Other things came together to heighten feelings in Castletownbere of late. Fishing for most closed as a ban on monkfish, megrims, prawns and white pollack was issued because the quota limits had been reached for the year, just as the weather improved. The previous day, one of the town's biggest Irish boats, the Dawn Ross, was arrested for alleged monkfish offences. It was the second arrest in two weeks.

To be fair, Dutch herring boats, as well as "the Spanish fleet" got a lash from the articulated truck that acted as a stage at "the day of action". Mr John Nolan manager of the Castletownbere Fishermen's co-op said it was time for people to be good Irishmen; no other EU country was arresting its fishermen for quota offences.

But the bulk of the anger was directed at the Spanish boats.

Yet for all that, tucked beside the sea with its back to the Slieve Miskish mountains, the links between Castletownbere and Spain, are strong and direct.

Historically, before Cromwell, it was the Spaniards who managed the fisheries at Ardgroom, Kilmackillogue and on the Beara. Their expertise is just as much in demand today.

Most of the large boats in the 60 or so whitefish fleet in Castletownbere employ up to four Spanish fishermen.

Around 24 Spanish families live in Castletownbere and work in the fishing industry there. Their children go to school locally. Some have been in the town for more than six years.

There is increasing inter-marriage between fishermen who come to work and local girls with at least one wedding planned in the next weeks between a Spanish fisherman and the daughter of an Irish fisherman.

Mr Diarmuid Oliver O'Donovan, Spanish shipping agent in the area, is also honorary Spanish vice-consul in the town.
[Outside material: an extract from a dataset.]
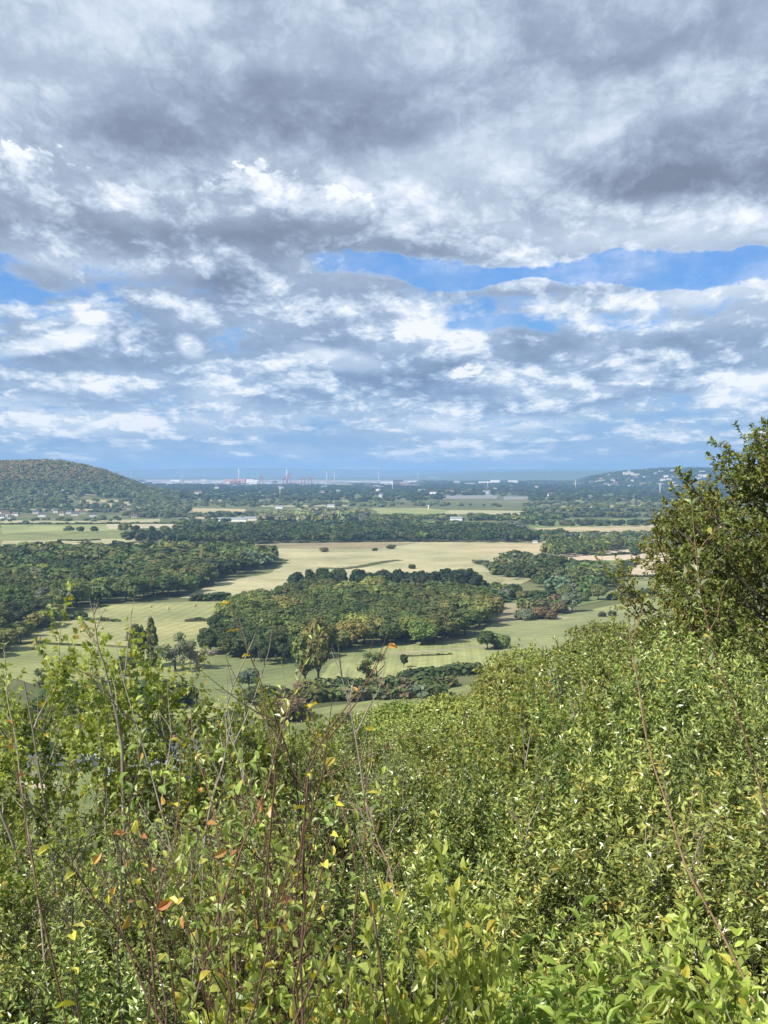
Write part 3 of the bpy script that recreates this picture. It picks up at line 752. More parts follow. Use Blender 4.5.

Known to the Spaniards as "Cornelio" and to the locals as "Derry", Mr O'Donovan and his wife Elizabeth, this November received a certificate of meritorious service from the Minister of Communications, Marine and Natural Resources, Mr Ahern, for their "outstanding contribution to marine search and rescue".

Over the past 32 years "they played a vital link in assisting marine emergency management", and acted as translators "at any time of the day or night", the citation read.

The O'Donovans understand both sides. Their son, Diarmuid, owns a whitefish vessel and will feel the brunt of the quotas and the proposed cutbacks on species. But blaming the Spaniards is wrong when the reasons are historic and tied to Ireland's entry to the EU, Mr O'Donovan said.

"The biggest scandal of the late 20th century is the complete sell-out of the Irish fishing rights in the 1970s when government ministers and their advisers sold out and signed the deal on fishing quotas," Mr O'Donovan added.

"It's very hard for the Spaniards to understand that we are out of quota whilst they are not. They can't understand we have been so foolish," Mr O'Donovan explained in the middle of a phonecall to a Spanish ship-owner.

Earlier that evening he and his wife assisted a man with shingles off a Spanish boat and to a doctor. The fisherman from Pontevedra in Galicia was to fly home via Cork the next morning.

The accidents are less horrific now. No longer open-deckers, the Spanish boats have improved as have conditions, the O'Donovans remarked. But there is still at least one emergency illness or so on board that has to be dealt with each week.

Some 80 per cent of the fish the Irish catch is sold in Spain. Too much anti-Spanish feeling and the Irish exporters will feel it, Mr O'Donovan noted. "The mistakes made in the 1970s which left Ireland with only 5 per cent of the EU quota despite having 11 per cent of the whole EU waters, are coming back now to haunt the Irish, just as the stocks run out.

"It is a major problem for everyone in the industry," he said with resignation.